> _Goal of the exercise_:
What number of lines contain the word "Write"? Reply with the number and nothing else.

> _Material for this task_:
____________________

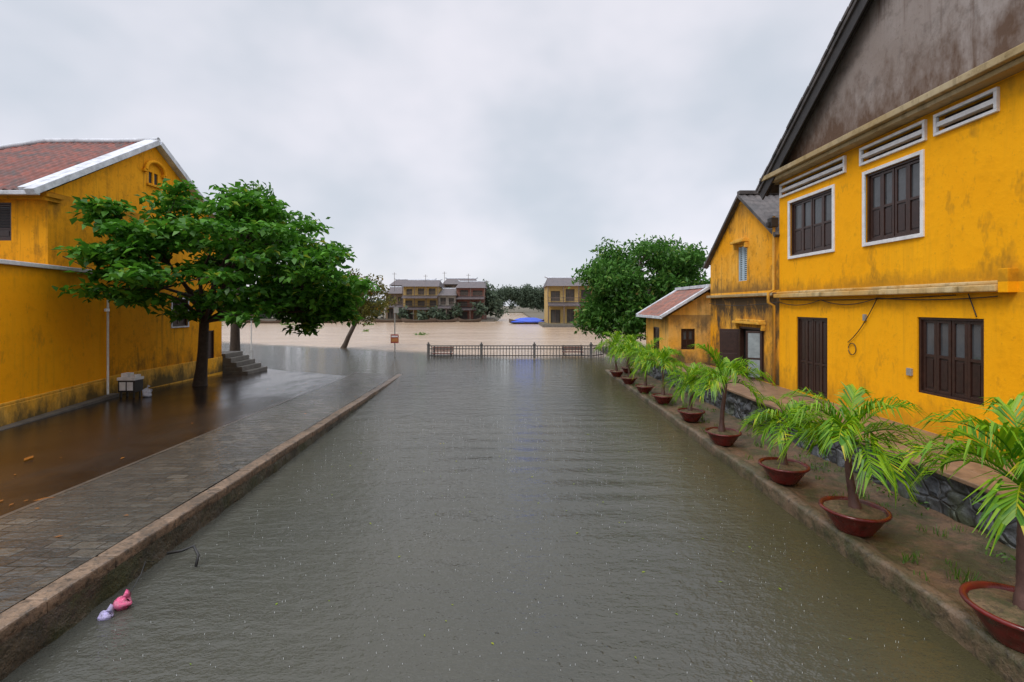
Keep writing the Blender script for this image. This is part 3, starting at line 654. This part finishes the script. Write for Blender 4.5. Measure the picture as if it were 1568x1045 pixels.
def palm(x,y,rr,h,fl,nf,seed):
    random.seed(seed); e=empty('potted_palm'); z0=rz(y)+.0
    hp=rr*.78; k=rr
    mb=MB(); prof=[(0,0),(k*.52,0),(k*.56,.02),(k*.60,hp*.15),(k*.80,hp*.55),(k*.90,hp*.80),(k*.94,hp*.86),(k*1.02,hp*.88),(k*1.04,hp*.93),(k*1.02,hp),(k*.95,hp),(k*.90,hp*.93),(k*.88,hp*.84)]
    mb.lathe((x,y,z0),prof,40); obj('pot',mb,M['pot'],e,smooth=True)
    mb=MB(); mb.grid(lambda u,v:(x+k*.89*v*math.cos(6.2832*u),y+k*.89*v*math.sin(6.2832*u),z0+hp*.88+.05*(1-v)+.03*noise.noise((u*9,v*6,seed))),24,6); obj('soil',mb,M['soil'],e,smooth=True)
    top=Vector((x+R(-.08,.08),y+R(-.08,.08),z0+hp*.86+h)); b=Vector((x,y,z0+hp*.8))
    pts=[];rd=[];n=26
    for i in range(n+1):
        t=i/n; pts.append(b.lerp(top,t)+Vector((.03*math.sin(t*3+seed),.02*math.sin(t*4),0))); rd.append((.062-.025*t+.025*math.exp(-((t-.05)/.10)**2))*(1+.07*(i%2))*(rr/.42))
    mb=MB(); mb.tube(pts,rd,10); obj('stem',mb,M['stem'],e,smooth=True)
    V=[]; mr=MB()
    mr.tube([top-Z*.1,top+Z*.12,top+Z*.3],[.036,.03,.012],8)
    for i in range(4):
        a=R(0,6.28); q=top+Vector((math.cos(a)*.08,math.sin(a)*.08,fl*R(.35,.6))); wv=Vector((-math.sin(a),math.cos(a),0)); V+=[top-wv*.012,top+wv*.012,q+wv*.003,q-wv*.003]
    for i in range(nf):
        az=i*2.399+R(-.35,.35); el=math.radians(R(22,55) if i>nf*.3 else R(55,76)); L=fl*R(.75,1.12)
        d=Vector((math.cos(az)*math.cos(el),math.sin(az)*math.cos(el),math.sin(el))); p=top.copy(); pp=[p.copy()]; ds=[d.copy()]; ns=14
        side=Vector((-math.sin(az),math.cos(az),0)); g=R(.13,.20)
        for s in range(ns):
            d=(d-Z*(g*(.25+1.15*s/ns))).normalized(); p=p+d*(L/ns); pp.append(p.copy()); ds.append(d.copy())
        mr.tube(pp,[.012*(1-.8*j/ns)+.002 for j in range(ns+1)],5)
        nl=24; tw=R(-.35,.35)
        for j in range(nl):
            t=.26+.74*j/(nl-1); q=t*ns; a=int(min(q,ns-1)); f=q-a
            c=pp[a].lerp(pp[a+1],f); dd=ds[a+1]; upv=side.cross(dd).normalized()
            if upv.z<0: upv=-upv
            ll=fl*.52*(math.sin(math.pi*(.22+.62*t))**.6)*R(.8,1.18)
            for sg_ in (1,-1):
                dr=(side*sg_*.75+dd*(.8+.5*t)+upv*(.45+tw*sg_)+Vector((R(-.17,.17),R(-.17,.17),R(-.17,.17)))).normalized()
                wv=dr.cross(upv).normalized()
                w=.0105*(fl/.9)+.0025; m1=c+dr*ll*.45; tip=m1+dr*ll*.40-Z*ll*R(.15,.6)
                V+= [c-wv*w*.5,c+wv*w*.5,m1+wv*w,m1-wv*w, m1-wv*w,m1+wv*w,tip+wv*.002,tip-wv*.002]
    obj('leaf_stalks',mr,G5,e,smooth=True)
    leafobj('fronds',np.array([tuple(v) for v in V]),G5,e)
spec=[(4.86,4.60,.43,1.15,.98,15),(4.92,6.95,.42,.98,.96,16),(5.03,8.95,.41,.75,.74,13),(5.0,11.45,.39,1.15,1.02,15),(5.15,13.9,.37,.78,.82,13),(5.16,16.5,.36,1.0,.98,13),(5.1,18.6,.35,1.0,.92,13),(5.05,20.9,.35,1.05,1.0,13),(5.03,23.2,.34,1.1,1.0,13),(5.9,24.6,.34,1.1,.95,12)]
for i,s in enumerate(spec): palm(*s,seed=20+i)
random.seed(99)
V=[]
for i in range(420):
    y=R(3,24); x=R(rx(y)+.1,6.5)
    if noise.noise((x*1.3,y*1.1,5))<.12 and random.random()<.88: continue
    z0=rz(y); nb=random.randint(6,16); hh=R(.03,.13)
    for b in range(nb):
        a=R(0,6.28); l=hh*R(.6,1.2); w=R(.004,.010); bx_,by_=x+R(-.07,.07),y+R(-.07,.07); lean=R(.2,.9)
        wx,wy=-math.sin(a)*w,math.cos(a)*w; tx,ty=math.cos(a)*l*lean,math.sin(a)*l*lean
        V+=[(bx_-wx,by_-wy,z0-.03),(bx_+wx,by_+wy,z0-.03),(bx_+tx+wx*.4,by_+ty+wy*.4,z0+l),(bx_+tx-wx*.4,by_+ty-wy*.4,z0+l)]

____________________

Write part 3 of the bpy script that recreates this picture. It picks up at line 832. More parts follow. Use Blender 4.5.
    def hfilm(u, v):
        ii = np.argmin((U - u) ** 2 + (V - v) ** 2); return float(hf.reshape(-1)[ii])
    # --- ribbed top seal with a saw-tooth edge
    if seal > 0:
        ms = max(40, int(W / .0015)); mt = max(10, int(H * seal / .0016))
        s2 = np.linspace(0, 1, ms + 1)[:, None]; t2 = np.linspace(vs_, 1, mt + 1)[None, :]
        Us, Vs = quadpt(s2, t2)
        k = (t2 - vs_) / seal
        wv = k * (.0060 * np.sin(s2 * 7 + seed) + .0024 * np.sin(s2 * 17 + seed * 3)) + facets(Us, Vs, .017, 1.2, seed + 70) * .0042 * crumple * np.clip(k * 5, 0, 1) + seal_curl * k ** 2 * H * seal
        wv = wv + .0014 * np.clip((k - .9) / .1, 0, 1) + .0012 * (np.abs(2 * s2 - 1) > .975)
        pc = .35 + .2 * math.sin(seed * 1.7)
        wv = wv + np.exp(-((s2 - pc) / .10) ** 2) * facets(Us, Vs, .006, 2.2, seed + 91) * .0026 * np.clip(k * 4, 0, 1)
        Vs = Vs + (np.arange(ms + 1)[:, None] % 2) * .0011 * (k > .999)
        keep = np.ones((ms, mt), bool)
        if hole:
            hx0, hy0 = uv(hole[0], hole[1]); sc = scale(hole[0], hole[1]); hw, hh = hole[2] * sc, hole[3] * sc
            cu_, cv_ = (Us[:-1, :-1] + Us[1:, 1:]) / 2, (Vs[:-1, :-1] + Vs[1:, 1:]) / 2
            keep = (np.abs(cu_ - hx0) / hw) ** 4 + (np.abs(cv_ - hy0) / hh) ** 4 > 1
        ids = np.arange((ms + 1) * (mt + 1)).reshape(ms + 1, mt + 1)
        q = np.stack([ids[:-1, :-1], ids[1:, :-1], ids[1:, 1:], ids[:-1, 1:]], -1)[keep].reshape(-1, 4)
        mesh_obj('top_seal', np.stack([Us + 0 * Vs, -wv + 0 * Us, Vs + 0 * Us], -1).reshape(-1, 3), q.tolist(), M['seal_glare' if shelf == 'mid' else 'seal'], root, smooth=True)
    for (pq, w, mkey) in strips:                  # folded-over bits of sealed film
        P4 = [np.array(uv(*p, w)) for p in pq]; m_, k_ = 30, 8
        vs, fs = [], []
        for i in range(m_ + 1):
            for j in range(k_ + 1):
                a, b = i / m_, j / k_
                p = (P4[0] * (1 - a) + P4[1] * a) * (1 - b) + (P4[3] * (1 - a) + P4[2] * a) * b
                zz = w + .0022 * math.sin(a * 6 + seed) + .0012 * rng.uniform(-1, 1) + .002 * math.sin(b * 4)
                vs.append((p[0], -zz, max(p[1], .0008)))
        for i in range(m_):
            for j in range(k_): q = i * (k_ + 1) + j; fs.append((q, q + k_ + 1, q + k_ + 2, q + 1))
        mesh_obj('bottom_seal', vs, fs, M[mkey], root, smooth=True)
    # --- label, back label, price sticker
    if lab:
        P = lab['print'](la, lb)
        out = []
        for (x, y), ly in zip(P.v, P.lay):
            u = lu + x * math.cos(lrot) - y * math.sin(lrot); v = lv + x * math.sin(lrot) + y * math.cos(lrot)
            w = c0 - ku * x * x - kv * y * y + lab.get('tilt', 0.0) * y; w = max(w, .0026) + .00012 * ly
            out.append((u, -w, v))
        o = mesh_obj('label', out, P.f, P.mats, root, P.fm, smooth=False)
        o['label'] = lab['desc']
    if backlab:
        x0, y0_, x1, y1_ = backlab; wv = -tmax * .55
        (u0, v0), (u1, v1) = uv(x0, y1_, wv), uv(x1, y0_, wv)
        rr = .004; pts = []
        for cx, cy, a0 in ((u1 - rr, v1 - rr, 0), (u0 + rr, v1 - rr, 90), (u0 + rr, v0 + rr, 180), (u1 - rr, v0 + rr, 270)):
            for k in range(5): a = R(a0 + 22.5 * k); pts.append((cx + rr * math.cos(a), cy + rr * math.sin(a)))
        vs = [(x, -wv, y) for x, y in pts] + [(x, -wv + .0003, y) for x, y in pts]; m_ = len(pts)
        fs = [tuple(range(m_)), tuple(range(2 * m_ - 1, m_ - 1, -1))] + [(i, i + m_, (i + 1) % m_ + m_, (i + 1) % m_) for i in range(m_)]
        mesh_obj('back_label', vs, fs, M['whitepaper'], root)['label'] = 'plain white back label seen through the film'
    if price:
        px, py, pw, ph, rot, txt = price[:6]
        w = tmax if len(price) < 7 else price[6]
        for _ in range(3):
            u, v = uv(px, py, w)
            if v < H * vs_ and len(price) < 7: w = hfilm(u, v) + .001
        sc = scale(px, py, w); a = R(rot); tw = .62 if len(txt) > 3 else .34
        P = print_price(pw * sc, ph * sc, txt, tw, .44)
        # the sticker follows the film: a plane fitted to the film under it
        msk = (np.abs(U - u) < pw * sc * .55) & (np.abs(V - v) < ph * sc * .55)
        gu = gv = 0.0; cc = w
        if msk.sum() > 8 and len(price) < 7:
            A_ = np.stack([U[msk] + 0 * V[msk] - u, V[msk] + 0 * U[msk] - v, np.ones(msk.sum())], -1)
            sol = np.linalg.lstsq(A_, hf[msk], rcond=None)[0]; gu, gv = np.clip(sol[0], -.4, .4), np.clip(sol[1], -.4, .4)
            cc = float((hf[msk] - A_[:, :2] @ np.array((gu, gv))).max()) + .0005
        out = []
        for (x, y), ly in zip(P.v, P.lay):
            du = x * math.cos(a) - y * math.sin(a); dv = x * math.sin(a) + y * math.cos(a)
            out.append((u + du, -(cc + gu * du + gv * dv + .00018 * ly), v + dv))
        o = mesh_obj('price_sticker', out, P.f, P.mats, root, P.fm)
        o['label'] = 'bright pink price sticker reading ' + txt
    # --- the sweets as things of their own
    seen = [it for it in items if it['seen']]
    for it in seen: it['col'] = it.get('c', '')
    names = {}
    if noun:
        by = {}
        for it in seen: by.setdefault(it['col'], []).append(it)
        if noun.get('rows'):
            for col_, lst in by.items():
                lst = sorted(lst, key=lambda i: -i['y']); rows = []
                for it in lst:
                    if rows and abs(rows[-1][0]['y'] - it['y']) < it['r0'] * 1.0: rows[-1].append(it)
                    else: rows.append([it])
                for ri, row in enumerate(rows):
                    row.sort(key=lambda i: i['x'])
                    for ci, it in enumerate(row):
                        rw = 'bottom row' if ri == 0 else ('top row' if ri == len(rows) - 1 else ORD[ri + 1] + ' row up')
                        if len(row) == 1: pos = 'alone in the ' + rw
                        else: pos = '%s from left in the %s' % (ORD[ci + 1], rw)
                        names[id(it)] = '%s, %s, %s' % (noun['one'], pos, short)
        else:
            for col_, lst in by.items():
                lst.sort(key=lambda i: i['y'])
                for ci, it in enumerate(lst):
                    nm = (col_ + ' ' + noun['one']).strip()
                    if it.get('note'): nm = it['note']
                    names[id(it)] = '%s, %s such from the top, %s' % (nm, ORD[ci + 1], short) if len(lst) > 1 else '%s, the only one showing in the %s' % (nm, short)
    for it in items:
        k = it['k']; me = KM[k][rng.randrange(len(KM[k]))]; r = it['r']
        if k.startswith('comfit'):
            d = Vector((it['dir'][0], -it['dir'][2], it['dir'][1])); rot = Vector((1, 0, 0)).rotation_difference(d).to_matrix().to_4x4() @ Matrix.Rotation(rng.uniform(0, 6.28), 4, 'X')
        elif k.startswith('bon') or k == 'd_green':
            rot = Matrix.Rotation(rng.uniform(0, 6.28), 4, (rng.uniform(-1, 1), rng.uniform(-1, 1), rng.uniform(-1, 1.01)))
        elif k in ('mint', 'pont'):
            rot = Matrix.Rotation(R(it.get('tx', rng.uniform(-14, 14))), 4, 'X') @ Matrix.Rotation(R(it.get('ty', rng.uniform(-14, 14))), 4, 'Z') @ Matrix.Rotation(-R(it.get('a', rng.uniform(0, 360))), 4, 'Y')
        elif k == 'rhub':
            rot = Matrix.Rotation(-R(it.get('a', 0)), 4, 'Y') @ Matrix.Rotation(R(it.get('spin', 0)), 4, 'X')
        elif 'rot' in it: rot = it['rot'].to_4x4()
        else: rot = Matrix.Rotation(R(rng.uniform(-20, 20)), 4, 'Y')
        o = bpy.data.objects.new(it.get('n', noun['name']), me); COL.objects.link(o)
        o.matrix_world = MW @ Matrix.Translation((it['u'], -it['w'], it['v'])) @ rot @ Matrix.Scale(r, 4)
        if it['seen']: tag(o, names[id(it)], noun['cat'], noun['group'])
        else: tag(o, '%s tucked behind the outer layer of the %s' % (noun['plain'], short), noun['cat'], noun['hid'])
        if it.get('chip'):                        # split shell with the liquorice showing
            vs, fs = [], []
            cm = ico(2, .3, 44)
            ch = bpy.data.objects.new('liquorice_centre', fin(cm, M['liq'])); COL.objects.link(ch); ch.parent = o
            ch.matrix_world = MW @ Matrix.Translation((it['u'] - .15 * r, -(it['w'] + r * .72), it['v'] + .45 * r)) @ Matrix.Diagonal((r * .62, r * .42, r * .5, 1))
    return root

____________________

> _Finished answer_:
2